Back in 2014, Bennett downplayed the tailings pond breach which released the mineralized slurry that entered the lake. In a Aug. 10 interview with the Vancouver Sun, he compared the mine spill to avalanches of snow in the winter. “The difference is that snow melts, but you are left with exactly the same result.”
Even more incredibly, he denied that a mine tailings spill had ever occurred in BC before. “Tailing dams at operating mines have not ever failed in British Columbia before. This is the first time. It is hard to plan for something that never happened,” he said in a Cranbrook Townsman story Aug. 12, 2014 after saying the same thing to major news outlets in the Lower Mainland.
At the time of this bizarre statement, this writer did a quick Internet search which revealed in minutes that the International Commission on Large Dams listed six pages of tailing dam breaches around the world – close to 200 in all – with six of the breaches listed in BC including a major one in 1948 at the Sullivan Mine in Kimberley next door to Bennett’s riding. Talk to anyone that’s actually worked in the mining industry in BC – and this Cominco brat is one – and you’ll quickly find out that tailing dam breaches, though rare, do happen and leaks, are a relatively common occurrence. Only the major ones get mentioned in the media or investigated by the regulatory authorities.
Did the Minister of Mines not know this at the time? Or was he deliberately trying to deceive the public? That, dear reader, I’ll leave up to you. In a CBC radio interview May 5 Bennett again implied that tailing dam breaches had never happened before in the province, but acknowledged Mt Polley was a “disaster.” Is this an exercise in political damage control or a lame acknowledgement that he misled the public before? Again, I leave it up to you.
Whatever the case, some good has come out of this mess because the public now  knows that the very people we elect and the ministries they and their bureaucrats operate have been falling down on a very important job, namely protecting us from an industry that’s always been highly secretive and a media not interested in penetrating this secrecy
Here’s how the auditor general put it; “We concluded the Ministry of Energy and Mines and Ministry of Environment Compliance and enforcement activities of the mining sector are inadequate to protect the province from significant environmental risk . . . almost all of the expectations for a robust compliance and enforcement program were not met.”

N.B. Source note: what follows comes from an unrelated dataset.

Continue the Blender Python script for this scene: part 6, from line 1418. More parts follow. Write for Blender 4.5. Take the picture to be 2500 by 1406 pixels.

Bellringer also said the mining industry has not provided the government with enough financial security to pay for another Mt. Polley disaster. She added the government fund to handle this is short by more than $1 billion. And even as she spoke, MiningWatch, a watchdog agency that monitors the mining industry, was warning that other potential disasters loom caused by mines with inadequate tailing dams on the Stikine, Nass and Unuk Rivers that flow into Alaska and threaten the billion dollar Alaska and BC fishing industries.
So who do we believe? A mines minister with a shaky knowledge of the industry he’s regulating or the BC Auditor General? That’s a question all British Columbians should be contemplating.



Gerry Warner is a retired journalist who in his younger days worked in mines at Pine Point and Granisle as well as the Cominco smelter in Trail.